▶ [Requirements]: Make an exact copy of the lines, leaving the pictures out.

▶ [Source material]:
= = =

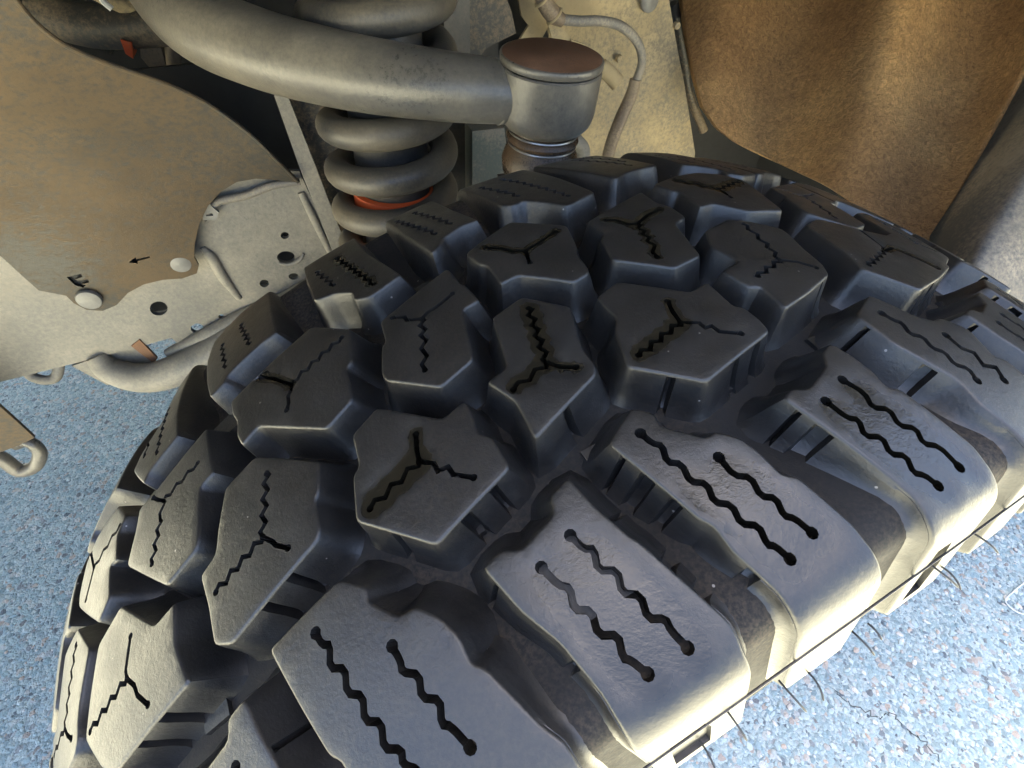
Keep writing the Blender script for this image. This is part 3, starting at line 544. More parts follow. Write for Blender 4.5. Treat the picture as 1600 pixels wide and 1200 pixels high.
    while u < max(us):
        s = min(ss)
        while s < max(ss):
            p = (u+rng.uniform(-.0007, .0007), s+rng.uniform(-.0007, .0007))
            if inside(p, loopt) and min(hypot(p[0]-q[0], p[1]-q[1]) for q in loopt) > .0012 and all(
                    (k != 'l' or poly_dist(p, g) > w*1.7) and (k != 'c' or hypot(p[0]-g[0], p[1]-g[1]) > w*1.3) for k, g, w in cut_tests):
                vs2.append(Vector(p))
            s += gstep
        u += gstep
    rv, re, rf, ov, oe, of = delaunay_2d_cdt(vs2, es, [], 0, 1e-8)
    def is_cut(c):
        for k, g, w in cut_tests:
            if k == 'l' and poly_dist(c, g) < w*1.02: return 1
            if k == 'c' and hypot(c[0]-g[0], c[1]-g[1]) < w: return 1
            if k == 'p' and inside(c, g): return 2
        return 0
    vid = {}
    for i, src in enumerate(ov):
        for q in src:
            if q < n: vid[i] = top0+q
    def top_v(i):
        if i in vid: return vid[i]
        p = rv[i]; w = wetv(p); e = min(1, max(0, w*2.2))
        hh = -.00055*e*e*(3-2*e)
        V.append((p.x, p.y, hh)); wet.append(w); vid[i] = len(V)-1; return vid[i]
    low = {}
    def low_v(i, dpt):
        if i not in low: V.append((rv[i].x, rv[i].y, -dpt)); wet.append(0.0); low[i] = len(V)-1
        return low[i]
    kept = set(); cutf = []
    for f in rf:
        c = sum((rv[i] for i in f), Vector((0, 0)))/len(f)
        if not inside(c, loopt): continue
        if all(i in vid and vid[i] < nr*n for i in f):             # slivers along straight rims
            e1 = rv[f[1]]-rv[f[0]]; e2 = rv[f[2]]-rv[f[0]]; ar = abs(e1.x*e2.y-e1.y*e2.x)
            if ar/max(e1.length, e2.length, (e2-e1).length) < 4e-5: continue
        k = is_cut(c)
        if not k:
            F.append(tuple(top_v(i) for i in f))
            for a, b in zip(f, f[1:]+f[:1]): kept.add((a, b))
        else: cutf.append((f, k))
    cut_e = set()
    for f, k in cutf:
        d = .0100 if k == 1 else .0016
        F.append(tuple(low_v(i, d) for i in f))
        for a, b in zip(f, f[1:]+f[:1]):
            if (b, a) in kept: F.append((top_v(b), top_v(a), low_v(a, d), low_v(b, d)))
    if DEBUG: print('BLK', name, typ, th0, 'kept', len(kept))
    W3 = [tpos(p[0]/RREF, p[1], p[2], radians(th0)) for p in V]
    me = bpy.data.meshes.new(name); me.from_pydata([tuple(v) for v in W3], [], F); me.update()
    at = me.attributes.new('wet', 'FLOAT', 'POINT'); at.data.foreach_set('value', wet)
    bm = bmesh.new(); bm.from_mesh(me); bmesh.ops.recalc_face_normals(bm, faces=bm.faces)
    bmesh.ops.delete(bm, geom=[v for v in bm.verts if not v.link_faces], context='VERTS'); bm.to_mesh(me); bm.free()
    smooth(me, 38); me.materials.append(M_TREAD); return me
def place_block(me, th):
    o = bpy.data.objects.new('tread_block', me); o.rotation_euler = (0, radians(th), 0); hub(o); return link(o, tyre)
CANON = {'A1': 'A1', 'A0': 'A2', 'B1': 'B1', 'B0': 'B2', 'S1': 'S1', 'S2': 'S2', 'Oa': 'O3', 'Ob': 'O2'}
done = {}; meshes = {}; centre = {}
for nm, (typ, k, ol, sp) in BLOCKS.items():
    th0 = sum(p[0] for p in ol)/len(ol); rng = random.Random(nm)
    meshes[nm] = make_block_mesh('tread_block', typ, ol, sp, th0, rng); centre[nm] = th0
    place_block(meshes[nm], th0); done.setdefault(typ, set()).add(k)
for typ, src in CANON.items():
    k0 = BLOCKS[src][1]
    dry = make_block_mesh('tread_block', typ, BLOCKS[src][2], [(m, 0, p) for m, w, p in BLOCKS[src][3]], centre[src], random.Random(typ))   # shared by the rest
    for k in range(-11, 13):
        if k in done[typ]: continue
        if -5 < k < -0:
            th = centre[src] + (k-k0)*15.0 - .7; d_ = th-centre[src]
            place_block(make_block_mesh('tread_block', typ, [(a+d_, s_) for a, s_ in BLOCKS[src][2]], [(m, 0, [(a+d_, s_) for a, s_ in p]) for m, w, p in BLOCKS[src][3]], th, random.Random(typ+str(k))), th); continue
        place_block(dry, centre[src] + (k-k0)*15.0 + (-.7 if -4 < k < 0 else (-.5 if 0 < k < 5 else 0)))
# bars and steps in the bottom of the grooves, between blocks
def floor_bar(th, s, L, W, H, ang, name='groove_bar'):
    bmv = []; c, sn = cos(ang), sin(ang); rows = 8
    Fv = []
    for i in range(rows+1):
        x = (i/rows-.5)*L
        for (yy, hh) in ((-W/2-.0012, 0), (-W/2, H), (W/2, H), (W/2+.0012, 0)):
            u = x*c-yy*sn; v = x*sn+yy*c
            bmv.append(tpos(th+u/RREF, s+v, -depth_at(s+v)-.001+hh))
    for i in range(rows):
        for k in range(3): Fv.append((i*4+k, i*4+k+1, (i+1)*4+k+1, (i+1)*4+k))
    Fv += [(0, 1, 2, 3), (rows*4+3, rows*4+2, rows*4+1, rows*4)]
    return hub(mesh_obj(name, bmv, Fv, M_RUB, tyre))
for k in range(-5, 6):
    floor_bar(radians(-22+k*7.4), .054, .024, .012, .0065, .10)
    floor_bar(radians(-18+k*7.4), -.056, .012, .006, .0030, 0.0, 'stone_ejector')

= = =

▶ [Task result]:
Keep writing the Blender script for this image. This is part 3, starting at line 544. More parts follow. Write for Blender 4.5. Treat the picture as 1600 pixels wide and 1200 pixels high.
    while u < max(us):
        s = min(ss)
        while s < max(ss):
            p = (u+rng.uniform(-.0007, .0007), s+rng.uniform(-.0007, .0007))
            if inside(p, loopt) and min(hypot(p[0]-q[0], p[1]-q[1]) for q in loopt) > .0012 and all(
                    (k != 'l' or poly_dist(p, g) > w*1.7) and (k != 'c' or hypot(p[0]-g[0], p[1]-g[1]) > w*1.3) for k, g, w in cut_tests):
                vs2.append(Vector(p))
            s += gstep
        u += gstep
    rv, re, rf, ov, oe, of = delaunay_2d_cdt(vs2, es, [], 0, 1e-8)
    def is_cut(c):
        for k, g, w in cut_tests:
            if k == 'l' and poly_dist(c, g) < w*1.02: return 1
            if k == 'c' and hypot(c[0]-g[0], c[1]-g[1]) < w: return 1
            if k == 'p' and inside(c, g): return 2
        return 0
    vid = {}
    for i, src in enumerate(ov):
        for q in src:
            if q < n: vid[i] = top0+q
    def top_v(i):
        if i in vid: return vid[i]
        p = rv[i]; w = wetv(p); e = min(1, max(0, w*2.2))
        hh = -.00055*e*e*(3-2*e)
        V.append((p.x, p.y, hh)); wet.append(w); vid[i] = len(V)-1; return vid[i]
    low = {}
    def low_v(i, dpt):
        if i not in low: V.append((rv[i].x, rv[i].y, -dpt)); wet.append(0.0); low[i] = len(V)-1
        return low[i]
    kept = set(); cutf = []
    for f in rf:
        c = sum((rv[i] for i in f), Vector((0, 0)))/len(f)
        if not inside(c, loopt): continue
        if all(i in vid and vid[i] < nr*n for i in f):             # slivers along straight rims
            e1 = rv[f[1]]-rv[f[0]]; e2 = rv[f[2]]-rv[f[0]]; ar = abs(e1.x*e2.y-e1.y*e2.x)
            if ar/max(e1.length, e2.length, (e2-e1).length) < 4e-5: continue
        k = is_cut(c)
        if not k:
            F.append(tuple(top_v(i) for i in f))
            for a, b in zip(f, f[1:]+f[:1]): kept.add((a, b))
        else: cutf.append((f, k))
    cut_e = set()
    for f, k in cutf:
        d = .0100 if k == 1 else .0016
        F.append(tuple(low_v(i, d) for i in f))
        for a, b in zip(f, f[1:]+f[:1]):
            if (b, a) in kept: F.append((top_v(b), top_v(a), low_v(a, d), low_v(b, d)))
    if DEBUG: print('BLK', name, typ, th0, 'kept', len(kept))
    W3 = [tpos(p[0]/RREF, p[1], p[2], radians(th0)) for p in V]
    me = bpy.data.meshes.new(name); me.from_pydata([tuple(v) for v in W3], [], F); me.update()
    at = me.attributes.new('wet', 'FLOAT', 'POINT'); at.data.foreach_set('value', wet)
    bm = bmesh.new(); bm.from_mesh(me); bmesh.ops.recalc_face_normals(bm, faces=bm.faces)
    bmesh.ops.delete(bm, geom=[v for v in bm.verts if not v.link_faces], context='VERTS'); bm.to_mesh(me); bm.free()
    smooth(me, 38); me.materials.append(M_TREAD); return me
def place_block(me, th):
    o = bpy.data.objects.new('tread_block', me); o.rotation_euler = (0, radians(th), 0); hub(o); return link(o, tyre)
CANON = {'A1': 'A1', 'A0': 'A2', 'B1': 'B1', 'B0': 'B2', 'S1': 'S1', 'S2': 'S2', 'Oa': 'O3', 'Ob': 'O2'}
done = {}; meshes = {}; centre = {}
for nm, (typ, k, ol, sp) in BLOCKS.items():
    th0 = sum(p[0] for p in ol)/len(ol); rng = random.Random(nm)
    meshes[nm] = make_block_mesh('tread_block', typ, ol, sp, th0, rng); centre[nm] = th0
    place_block(meshes[nm], th0); done.setdefault(typ, set()).add(k)
for typ, src in CANON.items():
    k0 = BLOCKS[src][1]
    dry = make_block_mesh('tread_block', typ, BLOCKS[src][2], [(m, 0, p) for m, w, p in BLOCKS[src][3]], centre[src], random.Random(typ))   # shared by the rest
    for k in range(-11, 13):
        if k in done[typ]: continue
        if -5 < k < -0:
            th = centre[src] + (k-k0)*15.0 - .7; d_ = th-centre[src]
            place_block(make_block_mesh('tread_block', typ, [(a+d_, s_) for a, s_ in BLOCKS[src][2]], [(m, 0, [(a+d_, s_) for a, s_ in p]) for m, w, p in BLOCKS[src][3]], th, random.Random(typ+str(k))), th); continue
        place_block(dry, centre[src] + (k-k0)*15.0 + (-.7 if -4 < k < 0 else (-.5 if 0 < k < 5 else 0)))
# bars and steps in the bottom of the grooves, between blocks
def floor_bar(th, s, L, W, H, ang, name='groove_bar'):
    bmv = []; c, sn = cos(ang), sin(ang); rows = 8
    Fv = []
    for i in range(rows+1):
        x = (i/rows-.5)*L
        for (yy, hh) in ((-W/2-.0012, 0), (-W/2, H), (W/2, H), (W/2+.0012, 0)):
            u = x*c-yy*sn; v = x*sn+yy*c
            bmv.append(tpos(th+u/RREF, s+v, -depth_at(s+v)-.001+hh))
    for i in range(rows):
        for k in range(3): Fv.append((i*4+k, i*4+k+1, (i+1)*4+k+1, (i+1)*4+k))
    Fv += [(0, 1, 2, 3), (rows*4+3, rows*4+2, rows*4+1, rows*4)]
    return hub(mesh_obj(name, bmv, Fv, M_RUB, tyre))
for k in range(-5, 6):
    floor_bar(radians(-22+k*7.4), .054, .024, .012, .0065, .10)
    floor_bar(radians(-18+k*7.4), -.056, .012, .006, .0030, 0.0, 'stone_ejector')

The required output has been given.